Requirements: Repeat, exactly and in full, the lines of the listing below, but without any pictures.

Data:
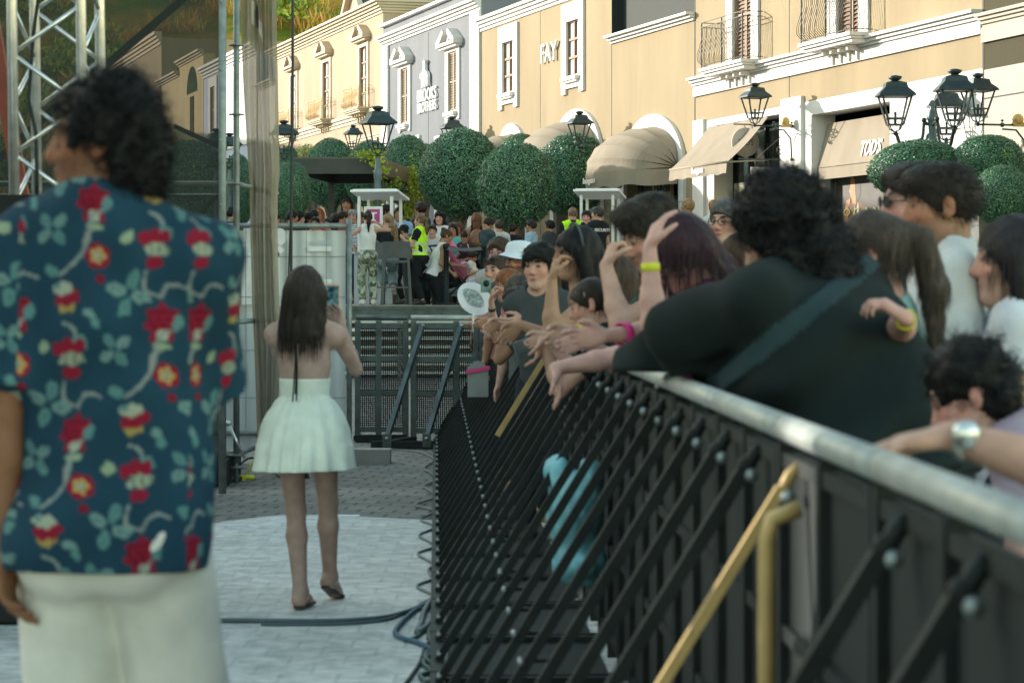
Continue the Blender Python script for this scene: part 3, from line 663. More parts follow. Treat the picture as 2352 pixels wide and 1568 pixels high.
# leaf-card clouds
def leaves(P0, N0, size, rng, cols, jit=.6, asp=.5, up=0.):
    n = len(P0); d = rng.normal(size=(n, 3)); d += N0 * .35; d[:, 2] += up; d -= N0 * (d * N0).sum(1)[:, None] * (1 - jit); d /= np.linalg.norm(d, axis=1)[:, None]
    t = np.cross(d, N0 + rng.normal(size=(n, 3)) * .5); t /= np.maximum(1e-6, np.linalg.norm(t, axis=1))[:, None]; s = size * rng.uniform(.6, 1.3, n)[:, None]
    V = np.stack([P0 - t * s * asp * .15, P0 + d * s * .5 - t * s * asp * .5, P0 + d * s, P0 + d * s * .5 + t * s * asp * .5], 1).reshape(-1, 3)
    F = np.arange(n * 4).reshape(n, 4); ci = rng.integers(0, len(cols), n); c = np.array(cols)[ci] * rng.uniform(.7, 1.25, (n, 1)); return V, F, np.repeat(c, 4, 0)
def leaf_mat(name, tr=.25):
    m = mat(name, (1, 1, 1), .5, var=.25, vscale=3, attr=True, spec=.45); t = m.node_tree; b = t.nodes['Principled BSDF']
    tl = t.nodes.new('ShaderNodeBsdfTranslucent'); mx = t.nodes.new('ShaderNodeMixShader'); mx.inputs[0].default_value = tr
    t.links.new(b.inputs['Base Color'].links[0].from_socket, tl.inputs[0]); out = t.nodes['Material Output']
    t.links.new(b.outputs[0], mx.inputs[1]); t.links.new(tl.outputs[0], mx.inputs[2]); t.links.new(mx.outputs[0], out.inputs[0]); return m
M_LEAF = leaf_mat('leaves')
def scatter_stuff(name, n, size, cols, region, clump, seed, asp=.4, up=1.2, r=(1.2, 2.6)):
    rng = np.random.default_rng(seed); Ps = []; Ns = []
    for i in range(n):
        x = rng.uniform(*region[0]); y = rng.uniform(*region[1]); z = hillz(x, y); R_ = rng.uniform(*r); k = clump
        q = rng.normal(size=(k, 3)); q /= np.linalg.norm(q, axis=1)[:, None]; q[:, 2] = np.abs(q[:, 2]); rad = R_ * rng.uniform(.45, 1.05, (k, 1)); Ps.append(np.array([x, y, z]) + q * rad * np.array([1, 1, .85])); Ns.append(q)
    V, F, c = leaves(np.concatenate(Ps), np.concatenate(Ns), size, rng, cols, asp=asp, up=up)
    return np_mesh(name, V, F, M_LEAF, c, smooth=False)
tag(scatter_stuff('hillside_shrubs', 220, .55, [(.22, .36, .04), (.40, .48, .05), (.12, .22, .04), (.55, .50, .06)], ((-60, 45), (127, 185)), 480, 3), kind='stuff')
tag(scatter_stuff('dry_grass', 300, .95, [(.85, .50, .12), (.85, .38, .10), (.6, .5, .1)], ((-60, 45), (127, 175)), 130, 4, asp=.10, up=3, r=(.8, 2.0)), kind='stuff')
tag(scatter_stuff('hillside_agaves', 90, 1.1, [(.34, .44, .36), (.24, .36, .28)], ((-45, 10), (127, 150)), 40, 5, asp=.16, up=1.2, r=(.3, .6)), kind='stuff')

# ------------------------------------------------------------------ facades
class Fac:
    """a facade line X + k*Y = c; local x runs along the wall towards the camera side, local y goes into the building"""
    def __init__(s, k, c, Yo=48.):
        s.k, s.c, s.m = k, c, sqrt(1 + k * k); s.O = Vector((c - k * Yo, Yo, 0)); s.rz = atan2(-1 / s.m, k / s.m)
    def sz(s, x, y, d=0.):
        c2 = s.c - d * s.m; q = (x - CX) / FPX; Y = c2 / (q + s.k); X = q * Y; z = CAMH - (y - HY) * Y / FPX
        return ((X - s.O.x) * s.k - (Y - s.O.y)) / s.m, z
    def s(s_, x, d=0.): return s_.sz(x, 0, d)[0]
    def world(s_, s, y, z): return Vector((s_.O.x + s * s_.k / s_.m + y / s_.m, s_.O.y - s / s_.m + y * s_.k / s_.m, z))
FA = Fac(.307, 18.40); FB = Fac(.2822, 17.21)
def stucco(name, col, var=.10):
    m = mat(name, col, .85, var=var, vscale=.8, bump=.45, bscale=45, spec=.25, stretch=(1, 1, .25))
    t = m.node_tree; b = t.nodes['Principled BSDF']; src = b.inputs['Base Color'].links[0].from_socket; tc = [n for n in t.nodes if n.type == 'TEX_COORD'][0]
    mp = t.nodes.new('ShaderNodeMapping'); mp.inputs[3].default_value = (1.6, 1.6, .3); n = t.nodes.new('ShaderNodeTexNoise'); n.inputs['Scale'].default_value = 1; n.inputs['Detail'].default_value = 8; n.inputs['Roughness'].default_value = .7
    r = t.nodes.new('ShaderNodeMapRange'); r.inputs[1].default_value = .48; r.inputs[2].default_value = .78; r.inputs[3].default_value = 1.0; r.inputs[4].default_value = .86; sc2 = t.nodes.new('ShaderNodeVectorMath'); sc2.operation = 'SCALE'
    t.links.new(tc.outputs['Object'], mp.inputs[0]); t.links.new(mp.outputs[0], n.inputs['Vector']); t.links.new(n.outputs[0], r.inputs[0]); t.links.new(src, sc2.inputs[0]); t.links.new(r.outputs[0], sc2.inputs['Scale']); t.links.new(sc2.outputs[0], b.inputs['Base Color']); return m
M_YEL = stucco('cream_yellow_stucco', (.45, .335, .235)); M_TAN = stucco('tan_stucco', (.335, .262, .165)); M_GREY = stucco('blue_grey_stucco', (.19, .20, .225)); M_OLIVE = stucco('olive_brown_stucco', (.060, .052, .028))
M_TRIM = mat('white_plaster_trim', (.68, .66, .63), .7, var=.05, vscale=2, bump=.1, bscale=40); M_CREAM = stucco('cream_plaster', (.48, .43, .37), .05)
M_YTRIM = mat('cream_plaster_trim', (.56, .46, .33), .75, var=.06, vscale=2); M_PBLUE = stucco('pale_blue_stucco', (.48, .52, .62)); M_DYEL = stucco('ochre_stucco', (.60, .46, .25))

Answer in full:
Continue the Blender Python script for this scene: part 3, from line 663. More parts follow. Treat the picture as 2352 pixels wide and 1568 pixels high.
# leaf-card clouds
def leaves(P0, N0, size, rng, cols, jit=.6, asp=.5, up=0.):
    n = len(P0); d = rng.normal(size=(n, 3)); d += N0 * .35; d[:, 2] += up; d -= N0 * (d * N0).sum(1)[:, None] * (1 - jit); d /= np.linalg.norm(d, axis=1)[:, None]
    t = np.cross(d, N0 + rng.normal(size=(n, 3)) * .5); t /= np.maximum(1e-6, np.linalg.norm(t, axis=1))[:, None]; s = size * rng.uniform(.6, 1.3, n)[:, None]
    V = np.stack([P0 - t * s * asp * .15, P0 + d * s * .5 - t * s * asp * .5, P0 + d * s, P0 + d * s * .5 + t * s * asp * .5], 1).reshape(-1, 3)
    F = np.arange(n * 4).reshape(n, 4); ci = rng.integers(0, len(cols), n); c = np.array(cols)[ci] * rng.uniform(.7, 1.25, (n, 1)); return V, F, np.repeat(c, 4, 0)
def leaf_mat(name, tr=.25):
    m = mat(name, (1, 1, 1), .5, var=.25, vscale=3, attr=True, spec=.45); t = m.node_tree; b = t.nodes['Principled BSDF']
    tl = t.nodes.new('ShaderNodeBsdfTranslucent'); mx = t.nodes.new('ShaderNodeMixShader'); mx.inputs[0].default_value = tr
    t.links.new(b.inputs['Base Color'].links[0].from_socket, tl.inputs[0]); out = t.nodes['Material Output']
    t.links.new(b.outputs[0], mx.inputs[1]); t.links.new(tl.outputs[0], mx.inputs[2]); t.links.new(mx.outputs[0], out.inputs[0]); return m
M_LEAF = leaf_mat('leaves')
def scatter_stuff(name, n, size, cols, region, clump, seed, asp=.4, up=1.2, r=(1.2, 2.6)):
    rng = np.random.default_rng(seed); Ps = []; Ns = []
    for i in range(n):
        x = rng.uniform(*region[0]); y = rng.uniform(*region[1]); z = hillz(x, y); R_ = rng.uniform(*r); k = clump
        q = rng.normal(size=(k, 3)); q /= np.linalg.norm(q, axis=1)[:, None]; q[:, 2] = np.abs(q[:, 2]); rad = R_ * rng.uniform(.45, 1.05, (k, 1)); Ps.append(np.array([x, y, z]) + q * rad * np.array([1, 1, .85])); Ns.append(q)
    V, F, c = leaves(np.concatenate(Ps), np.concatenate(Ns), size, rng, cols, asp=asp, up=up)
    return np_mesh(name, V, F, M_LEAF, c, smooth=False)
tag(scatter_stuff('hillside_shrubs', 220, .55, [(.22, .36, .04), (.40, .48, .05), (.12, .22, .04), (.55, .50, .06)], ((-60, 45), (127, 185)), 480, 3), kind='stuff')
tag(scatter_stuff('dry_grass', 300, .95, [(.85, .50, .12), (.85, .38, .10), (.6, .5, .1)], ((-60, 45), (127, 175)), 130, 4, asp=.10, up=3, r=(.8, 2.0)), kind='stuff')
tag(scatter_stuff('hillside_agaves', 90, 1.1, [(.34, .44, .36), (.24, .36, .28)], ((-45, 10), (127, 150)), 40, 5, asp=.16, up=1.2, r=(.3, .6)), kind='stuff')

# ------------------------------------------------------------------ facades
class Fac:
    """a facade line X + k*Y = c; local x runs along the wall towards the camera side, local y goes into the building"""
    def __init__(s, k, c, Yo=48.):
        s.k, s.c, s.m = k, c, sqrt(1 + k * k); s.O = Vector((c - k * Yo, Yo, 0)); s.rz = atan2(-1 / s.m, k / s.m)
    def sz(s, x, y, d=0.):
        c2 = s.c - d * s.m; q = (x - CX) / FPX; Y = c2 / (q + s.k); X = q * Y; z = CAMH - (y - HY) * Y / FPX
        return ((X - s.O.x) * s.k - (Y - s.O.y)) / s.m, z
    def s(s_, x, d=0.): return s_.sz(x, 0, d)[0]
    def world(s_, s, y, z): return Vector((s_.O.x + s * s_.k / s_.m + y / s_.m, s_.O.y - s / s_.m + y * s_.k / s_.m, z))
FA = Fac(.307, 18.40); FB = Fac(.2822, 17.21)
def stucco(name, col, var=.10):
    m = mat(name, col, .85, var=var, vscale=.8, bump=.45, bscale=45, spec=.25, stretch=(1, 1, .25))
    t = m.node_tree; b = t.nodes['Principled BSDF']; src = b.inputs['Base Color'].links[0].from_socket; tc = [n for n in t.nodes if n.type == 'TEX_COORD'][0]
    mp = t.nodes.new('ShaderNodeMapping'); mp.inputs[3].default_value = (1.6, 1.6, .3); n = t.nodes.new('ShaderNodeTexNoise'); n.inputs['Scale'].default_value = 1; n.inputs['Detail'].default_value = 8; n.inputs['Roughness'].default_value = .7
    r = t.nodes.new('ShaderNodeMapRange'); r.inputs[1].default_value = .48; r.inputs[2].default_value = .78; r.inputs[3].default_value = 1.0; r.inputs[4].default_value = .86; sc2 = t.nodes.new('ShaderNodeVectorMath'); sc2.operation = 'SCALE'
    t.links.new(tc.outputs['Object'], mp.inputs[0]); t.links.new(mp.outputs[0], n.inputs['Vector']); t.links.new(n.outputs[0], r.inputs[0]); t.links.new(src, sc2.inputs[0]); t.links.new(r.outputs[0], sc2.inputs['Scale']); t.links.new(sc2.outputs[0], b.inputs['Base Color']); return m
M_YEL = stucco('cream_yellow_stucco', (.45, .335, .235)); M_TAN = stucco('tan_stucco', (.335, .262, .165)); M_GREY = stucco('blue_grey_stucco', (.19, .20, .225)); M_OLIVE = stucco('olive_brown_stucco', (.060, .052, .028))
M_TRIM = mat('white_plaster_trim', (.68, .66, .63), .7, var=.05, vscale=2, bump=.1, bscale=40); M_CREAM = stucco('cream_plaster', (.48, .43, .37), .05)
M_YTRIM = mat('cream_plaster_trim', (.56, .46, .33), .75, var=.06, vscale=2); M_PBLUE = stucco('pale_blue_stucco', (.48, .52, .62)); M_DYEL = stucco('ochre_stucco', (.60, .46, .25))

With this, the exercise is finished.